At the time, I could only assume that race or gender or both influenced his comment because I knew that I had as good of a track record as anybody else walking through that door. We had a good product and paying customers. The group he was part of was dedicated, at least in their mission statement, to helping folks like me get funding. He told me he thought it was a good idea—not that it was a bad idea or that it wasn’t a worthwhile product—but that there was a problem with me. The clear, explicit statement was that if someone else had brought it in, maybe it would be okay.

I kept my composure and said, “Okay, it’s fine if you don’t get it. I believe in this product, and we’re going to find the folks who get it, but thank you for your time, and if you know anyone that you would recommend, we’d be glad to talk to them.” I just shut it down. It was clear we couldn’t expect much from that group.

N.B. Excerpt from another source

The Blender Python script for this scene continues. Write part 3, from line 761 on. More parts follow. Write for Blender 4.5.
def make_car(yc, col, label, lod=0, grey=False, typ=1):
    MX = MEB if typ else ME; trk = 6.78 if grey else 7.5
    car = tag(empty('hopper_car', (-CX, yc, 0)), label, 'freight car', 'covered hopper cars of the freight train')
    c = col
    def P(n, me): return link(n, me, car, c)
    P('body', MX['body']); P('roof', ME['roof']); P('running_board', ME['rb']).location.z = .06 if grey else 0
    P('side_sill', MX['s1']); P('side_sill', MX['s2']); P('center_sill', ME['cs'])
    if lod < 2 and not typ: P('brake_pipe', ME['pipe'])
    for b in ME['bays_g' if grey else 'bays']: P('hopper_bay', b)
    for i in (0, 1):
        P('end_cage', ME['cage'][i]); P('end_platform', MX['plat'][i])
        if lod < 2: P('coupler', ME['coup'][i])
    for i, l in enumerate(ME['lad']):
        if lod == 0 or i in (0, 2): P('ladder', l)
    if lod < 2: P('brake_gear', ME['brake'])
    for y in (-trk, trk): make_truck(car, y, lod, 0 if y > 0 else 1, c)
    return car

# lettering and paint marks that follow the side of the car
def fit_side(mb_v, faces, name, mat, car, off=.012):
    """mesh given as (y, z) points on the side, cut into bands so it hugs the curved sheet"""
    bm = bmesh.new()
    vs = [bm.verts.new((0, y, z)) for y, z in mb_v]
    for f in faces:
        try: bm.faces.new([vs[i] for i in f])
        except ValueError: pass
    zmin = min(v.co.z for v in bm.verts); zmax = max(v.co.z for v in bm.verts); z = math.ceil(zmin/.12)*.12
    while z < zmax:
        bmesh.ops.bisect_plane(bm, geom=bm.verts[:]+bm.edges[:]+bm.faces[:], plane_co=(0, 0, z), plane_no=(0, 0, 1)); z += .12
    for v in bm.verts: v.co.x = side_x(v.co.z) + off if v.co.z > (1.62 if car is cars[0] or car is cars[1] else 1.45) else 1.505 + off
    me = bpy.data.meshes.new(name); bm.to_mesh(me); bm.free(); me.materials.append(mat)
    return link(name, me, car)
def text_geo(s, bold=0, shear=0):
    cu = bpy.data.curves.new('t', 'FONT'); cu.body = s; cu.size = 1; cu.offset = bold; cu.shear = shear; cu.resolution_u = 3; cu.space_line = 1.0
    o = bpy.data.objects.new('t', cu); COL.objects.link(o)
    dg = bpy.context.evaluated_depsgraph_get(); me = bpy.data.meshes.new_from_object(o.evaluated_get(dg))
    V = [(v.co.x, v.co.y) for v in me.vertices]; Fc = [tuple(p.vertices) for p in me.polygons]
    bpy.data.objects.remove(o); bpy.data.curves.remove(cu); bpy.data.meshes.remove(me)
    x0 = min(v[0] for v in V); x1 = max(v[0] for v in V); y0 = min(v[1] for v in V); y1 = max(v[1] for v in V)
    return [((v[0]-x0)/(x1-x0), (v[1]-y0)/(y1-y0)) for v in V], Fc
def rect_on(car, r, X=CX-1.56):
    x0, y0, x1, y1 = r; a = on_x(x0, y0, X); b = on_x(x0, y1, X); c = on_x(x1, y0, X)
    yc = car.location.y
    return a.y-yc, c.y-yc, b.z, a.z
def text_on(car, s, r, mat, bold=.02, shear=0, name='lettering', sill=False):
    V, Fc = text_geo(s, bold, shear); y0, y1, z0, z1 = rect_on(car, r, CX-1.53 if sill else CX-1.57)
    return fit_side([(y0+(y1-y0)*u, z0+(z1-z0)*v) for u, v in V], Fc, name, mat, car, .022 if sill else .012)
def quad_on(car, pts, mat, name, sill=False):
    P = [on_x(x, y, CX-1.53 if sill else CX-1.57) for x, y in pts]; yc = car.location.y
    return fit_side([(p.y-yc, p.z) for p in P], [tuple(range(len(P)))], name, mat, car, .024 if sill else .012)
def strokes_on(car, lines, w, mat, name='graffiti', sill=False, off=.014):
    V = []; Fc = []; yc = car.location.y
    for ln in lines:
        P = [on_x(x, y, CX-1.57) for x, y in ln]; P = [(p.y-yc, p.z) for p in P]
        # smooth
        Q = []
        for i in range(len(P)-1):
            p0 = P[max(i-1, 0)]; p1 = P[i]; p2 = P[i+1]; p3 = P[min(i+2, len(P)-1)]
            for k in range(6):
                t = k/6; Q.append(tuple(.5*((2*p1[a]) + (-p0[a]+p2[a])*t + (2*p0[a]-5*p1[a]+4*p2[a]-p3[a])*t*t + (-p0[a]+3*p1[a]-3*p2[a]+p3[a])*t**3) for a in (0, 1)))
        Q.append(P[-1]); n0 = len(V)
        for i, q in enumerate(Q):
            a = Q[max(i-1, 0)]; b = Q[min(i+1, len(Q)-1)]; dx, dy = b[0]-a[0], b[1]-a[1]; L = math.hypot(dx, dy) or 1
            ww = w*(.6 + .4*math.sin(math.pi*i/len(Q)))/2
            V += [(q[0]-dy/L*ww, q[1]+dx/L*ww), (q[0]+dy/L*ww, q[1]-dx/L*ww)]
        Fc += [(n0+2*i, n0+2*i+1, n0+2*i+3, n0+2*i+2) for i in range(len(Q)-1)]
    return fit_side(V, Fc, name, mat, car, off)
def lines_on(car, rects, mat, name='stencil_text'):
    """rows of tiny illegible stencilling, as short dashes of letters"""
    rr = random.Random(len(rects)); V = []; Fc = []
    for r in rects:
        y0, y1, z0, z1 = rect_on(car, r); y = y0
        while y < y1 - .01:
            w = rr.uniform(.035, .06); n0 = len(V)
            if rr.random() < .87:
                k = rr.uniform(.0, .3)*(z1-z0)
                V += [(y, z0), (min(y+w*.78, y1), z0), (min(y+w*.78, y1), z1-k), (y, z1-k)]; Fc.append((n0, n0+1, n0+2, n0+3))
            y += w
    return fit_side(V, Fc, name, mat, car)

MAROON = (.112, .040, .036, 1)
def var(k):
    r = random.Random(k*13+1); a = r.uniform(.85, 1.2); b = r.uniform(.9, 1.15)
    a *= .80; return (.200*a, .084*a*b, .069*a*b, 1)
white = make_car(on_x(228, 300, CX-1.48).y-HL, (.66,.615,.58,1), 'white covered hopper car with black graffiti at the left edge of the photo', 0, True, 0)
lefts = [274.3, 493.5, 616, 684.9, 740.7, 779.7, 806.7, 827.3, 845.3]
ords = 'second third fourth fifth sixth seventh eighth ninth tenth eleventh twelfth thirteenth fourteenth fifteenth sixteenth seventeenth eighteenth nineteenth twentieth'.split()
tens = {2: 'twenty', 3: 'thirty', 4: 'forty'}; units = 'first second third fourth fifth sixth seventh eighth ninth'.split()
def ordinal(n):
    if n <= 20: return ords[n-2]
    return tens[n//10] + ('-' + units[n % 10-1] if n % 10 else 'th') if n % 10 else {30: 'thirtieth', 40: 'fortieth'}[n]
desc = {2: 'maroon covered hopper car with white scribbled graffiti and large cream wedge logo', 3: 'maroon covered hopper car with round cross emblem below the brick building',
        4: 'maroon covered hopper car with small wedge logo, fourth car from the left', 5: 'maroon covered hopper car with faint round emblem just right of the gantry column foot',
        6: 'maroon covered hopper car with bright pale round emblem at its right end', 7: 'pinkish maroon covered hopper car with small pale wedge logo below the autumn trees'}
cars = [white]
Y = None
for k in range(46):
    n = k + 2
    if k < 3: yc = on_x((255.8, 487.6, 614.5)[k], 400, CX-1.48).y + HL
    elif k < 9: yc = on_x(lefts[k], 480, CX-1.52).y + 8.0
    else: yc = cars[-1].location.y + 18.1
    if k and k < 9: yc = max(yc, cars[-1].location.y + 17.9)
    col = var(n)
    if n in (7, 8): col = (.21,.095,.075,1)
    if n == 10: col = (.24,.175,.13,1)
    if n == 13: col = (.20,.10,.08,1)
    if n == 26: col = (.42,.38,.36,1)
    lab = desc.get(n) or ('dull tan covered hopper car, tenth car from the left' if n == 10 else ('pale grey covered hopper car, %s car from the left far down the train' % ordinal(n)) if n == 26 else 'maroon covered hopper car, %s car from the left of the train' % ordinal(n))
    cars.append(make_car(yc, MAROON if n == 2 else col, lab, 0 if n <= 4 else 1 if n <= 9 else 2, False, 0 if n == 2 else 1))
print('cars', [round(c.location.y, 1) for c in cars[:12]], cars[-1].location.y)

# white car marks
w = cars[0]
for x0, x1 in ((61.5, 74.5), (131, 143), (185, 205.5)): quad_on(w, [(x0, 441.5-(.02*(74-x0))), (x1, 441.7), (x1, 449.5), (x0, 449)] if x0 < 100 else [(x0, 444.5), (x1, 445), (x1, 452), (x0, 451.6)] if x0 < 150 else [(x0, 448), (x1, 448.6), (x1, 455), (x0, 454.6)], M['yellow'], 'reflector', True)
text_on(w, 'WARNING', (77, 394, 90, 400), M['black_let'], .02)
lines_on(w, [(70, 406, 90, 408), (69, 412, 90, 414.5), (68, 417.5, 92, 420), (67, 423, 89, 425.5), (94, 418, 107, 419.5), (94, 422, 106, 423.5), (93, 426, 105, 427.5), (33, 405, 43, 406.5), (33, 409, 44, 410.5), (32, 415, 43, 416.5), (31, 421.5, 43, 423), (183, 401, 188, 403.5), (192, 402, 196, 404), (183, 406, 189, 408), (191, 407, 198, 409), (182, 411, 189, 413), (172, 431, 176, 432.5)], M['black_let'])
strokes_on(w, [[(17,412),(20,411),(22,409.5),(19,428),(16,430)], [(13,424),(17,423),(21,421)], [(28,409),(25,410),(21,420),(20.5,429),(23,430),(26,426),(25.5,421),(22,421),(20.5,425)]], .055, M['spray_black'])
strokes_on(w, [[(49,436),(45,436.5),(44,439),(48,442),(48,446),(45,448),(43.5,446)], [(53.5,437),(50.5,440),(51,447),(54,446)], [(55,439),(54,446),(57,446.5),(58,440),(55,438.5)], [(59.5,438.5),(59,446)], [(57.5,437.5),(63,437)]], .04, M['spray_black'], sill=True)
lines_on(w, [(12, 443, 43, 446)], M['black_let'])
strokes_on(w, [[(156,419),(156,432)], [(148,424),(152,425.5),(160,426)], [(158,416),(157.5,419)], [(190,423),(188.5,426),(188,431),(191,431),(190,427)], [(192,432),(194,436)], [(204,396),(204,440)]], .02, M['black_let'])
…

My instincts might have been to give him a roundhouse kick in the nose as I had to the playground bullies in elementary school, but the Silicon Valley investor community is small. All the investors somehow seem to know each other, although this is changing as the pool of investors grows and diversifies. Nevertheless, you don’t want to alienate anyone unnecessarily. It’s okay to call someone out, but it’s also in your best interest to thank them for their time, stop the meeting, and leave.